■ EXTRACTED ENTRIES:
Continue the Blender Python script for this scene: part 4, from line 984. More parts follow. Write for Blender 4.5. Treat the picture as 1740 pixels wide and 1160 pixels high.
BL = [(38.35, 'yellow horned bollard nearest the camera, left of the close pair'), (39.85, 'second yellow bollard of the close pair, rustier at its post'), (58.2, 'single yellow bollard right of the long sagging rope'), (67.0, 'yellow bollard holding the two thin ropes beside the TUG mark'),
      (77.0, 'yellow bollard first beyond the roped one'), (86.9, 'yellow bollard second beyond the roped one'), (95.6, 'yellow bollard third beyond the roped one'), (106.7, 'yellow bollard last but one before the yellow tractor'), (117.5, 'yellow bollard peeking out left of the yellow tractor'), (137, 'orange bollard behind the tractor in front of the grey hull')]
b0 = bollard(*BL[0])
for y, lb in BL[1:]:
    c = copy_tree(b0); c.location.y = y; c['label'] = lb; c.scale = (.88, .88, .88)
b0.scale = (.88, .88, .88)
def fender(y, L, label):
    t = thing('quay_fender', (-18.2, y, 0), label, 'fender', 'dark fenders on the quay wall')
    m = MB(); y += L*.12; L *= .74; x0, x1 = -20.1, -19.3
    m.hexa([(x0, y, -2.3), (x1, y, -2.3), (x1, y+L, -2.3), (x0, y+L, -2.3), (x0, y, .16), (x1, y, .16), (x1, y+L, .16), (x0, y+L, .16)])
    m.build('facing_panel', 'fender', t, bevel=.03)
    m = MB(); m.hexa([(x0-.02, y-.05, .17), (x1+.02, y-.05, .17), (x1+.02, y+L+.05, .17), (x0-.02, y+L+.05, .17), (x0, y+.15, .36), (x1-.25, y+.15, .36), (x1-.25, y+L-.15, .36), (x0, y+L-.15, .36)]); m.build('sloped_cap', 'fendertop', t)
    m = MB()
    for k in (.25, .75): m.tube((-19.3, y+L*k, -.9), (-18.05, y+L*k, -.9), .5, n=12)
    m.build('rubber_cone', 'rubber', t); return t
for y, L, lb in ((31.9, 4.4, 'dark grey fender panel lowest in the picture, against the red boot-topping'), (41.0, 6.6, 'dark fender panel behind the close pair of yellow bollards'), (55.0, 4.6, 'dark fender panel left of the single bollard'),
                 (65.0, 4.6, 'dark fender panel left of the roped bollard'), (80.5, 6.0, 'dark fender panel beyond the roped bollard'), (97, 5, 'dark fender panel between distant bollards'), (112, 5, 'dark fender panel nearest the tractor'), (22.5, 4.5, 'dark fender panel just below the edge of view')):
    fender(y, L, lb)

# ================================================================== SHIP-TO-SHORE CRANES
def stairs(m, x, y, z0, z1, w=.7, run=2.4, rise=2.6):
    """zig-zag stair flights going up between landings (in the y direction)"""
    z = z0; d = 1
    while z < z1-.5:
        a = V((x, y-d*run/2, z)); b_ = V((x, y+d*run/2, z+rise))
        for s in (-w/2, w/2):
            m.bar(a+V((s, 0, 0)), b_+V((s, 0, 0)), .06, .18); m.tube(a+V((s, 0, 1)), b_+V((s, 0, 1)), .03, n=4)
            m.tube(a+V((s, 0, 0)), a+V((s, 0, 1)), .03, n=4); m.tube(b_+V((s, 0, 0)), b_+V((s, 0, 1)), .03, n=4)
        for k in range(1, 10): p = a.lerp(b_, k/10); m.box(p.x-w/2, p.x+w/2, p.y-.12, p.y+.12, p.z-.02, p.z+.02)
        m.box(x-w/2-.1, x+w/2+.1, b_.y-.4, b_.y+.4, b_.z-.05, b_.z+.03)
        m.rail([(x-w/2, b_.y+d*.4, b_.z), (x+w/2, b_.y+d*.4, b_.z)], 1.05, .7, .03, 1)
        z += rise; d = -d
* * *
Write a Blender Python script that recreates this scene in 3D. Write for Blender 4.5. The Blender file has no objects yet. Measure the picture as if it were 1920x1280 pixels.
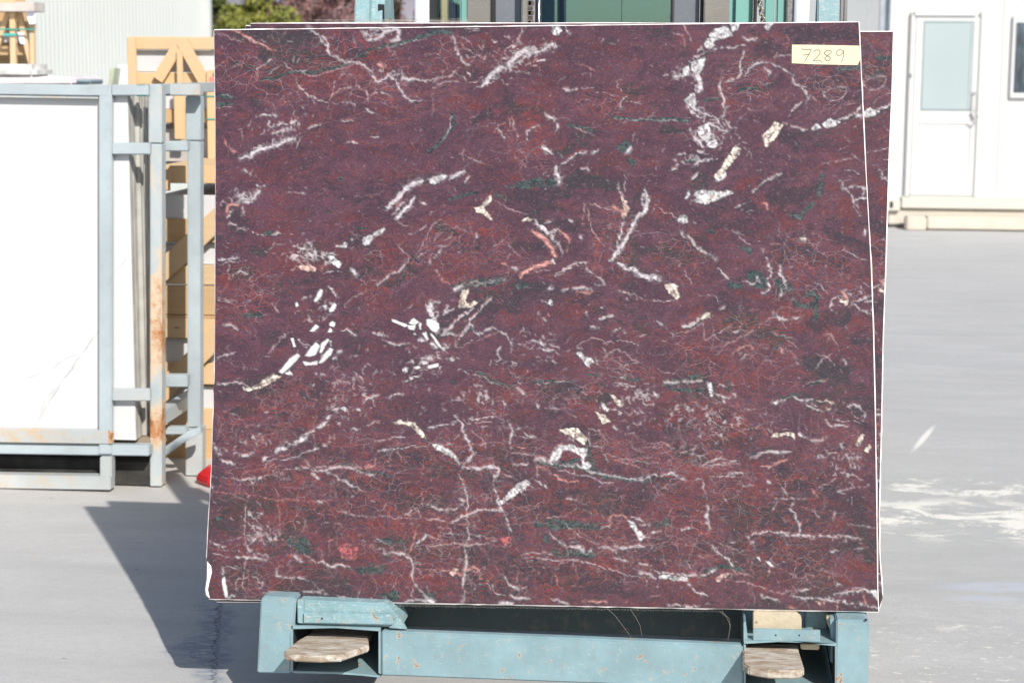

■ TASK: Filter the records above and return every line that holds the word "this".

■ EXPECTED ANSWER:
Continue the Blender Python script for this scene: part 4, from line 984. More parts follow. Write for Blender 4.5. Treat the picture as 1740 pixels wide and 1160 pixels high.
Write a Blender Python script that recreates this scene in 3D. Write for Blender 4.5. The Blender file has no objects yet. Measure the picture as if it were 1920x1280 pixels.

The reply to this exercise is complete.